A Fifth District Court of Appeals panel has rekindled a New Orleans attorney’s federal lawsuit that challenges the mandatory dues policy of the Louisiana State Bar Association (LSBA).
A federal district court had previously rejected the arguments of Randy Boudreaux, who argued that the association should not force lawyers in the state to pay annual dues. In particular, Boudreaux objected to his dues going toward bar association activities he considered political advocacy.
The Fifth District panel reversed the district court’s decision and sent the case back to the Eastern District of Louisiana, suggesting that the bar association’s activities likely go beyond what’s germane to the legal profession.
In his complaint, Boudreaux identified the bar association’s support for a moratorium on executions, opposition to civil immunity reforms and support for changing high schools’ civics curricula as politically or ideologically based.

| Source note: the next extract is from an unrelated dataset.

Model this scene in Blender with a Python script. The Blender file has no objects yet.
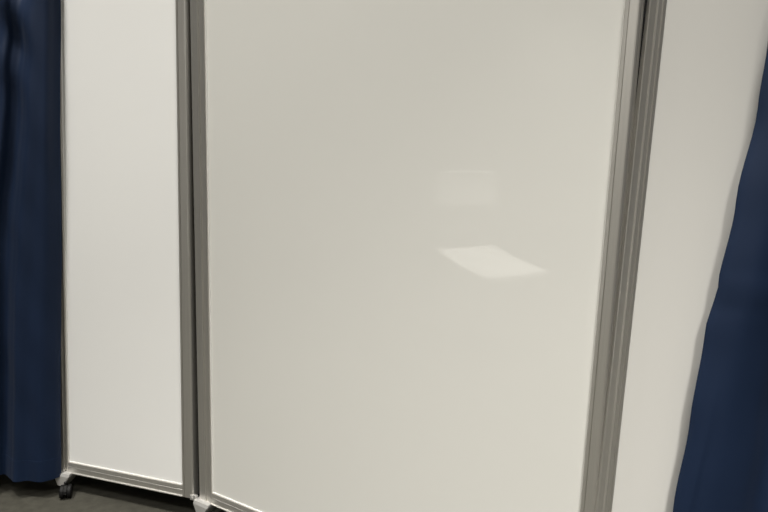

Other activities mentioned in Boudreaux’s lawsuit include LSBA’s lobbying against allowing school employees to carry firearms on campuses.
“With these allegations, Boudreaux plausibly pleads that LSBA’s political and legislative activity goes beyond what’s constitutionally permissible under (the U.S. Supreme Case Lathrop v. Donohue) – that the activity is not justified by the state’s interest in regulating and improving the legal profession,” the Fifth District panel said in its opinion.
The three-judge panel’s decision also implied that Boudreaux has a reasonable chance of prevailing in a future trial.
“Discovery may bear out that the LSBA does not actually engage in any non-germaine activity,” the court said. “But at this stage, we take Boudreaux’s allegations as true and draw all reasonable inferences in his favor.”
Ideally, the bar association should be required to do more than simply curtail its advocacy activities, according to Boudreaux.
“The bar association refraining from political stances would be an improvement but a completely voluntary membership would be a preferable resolution,” he told the Louisiana Record in an email.
The current annual dues amount for those who have been bar association members for three years or more is $200. As of 2019, 31 states require attorneys to become bar association members in order to practice their profession. Similar litigation to overturn mandatory dues policies has been filed in other states.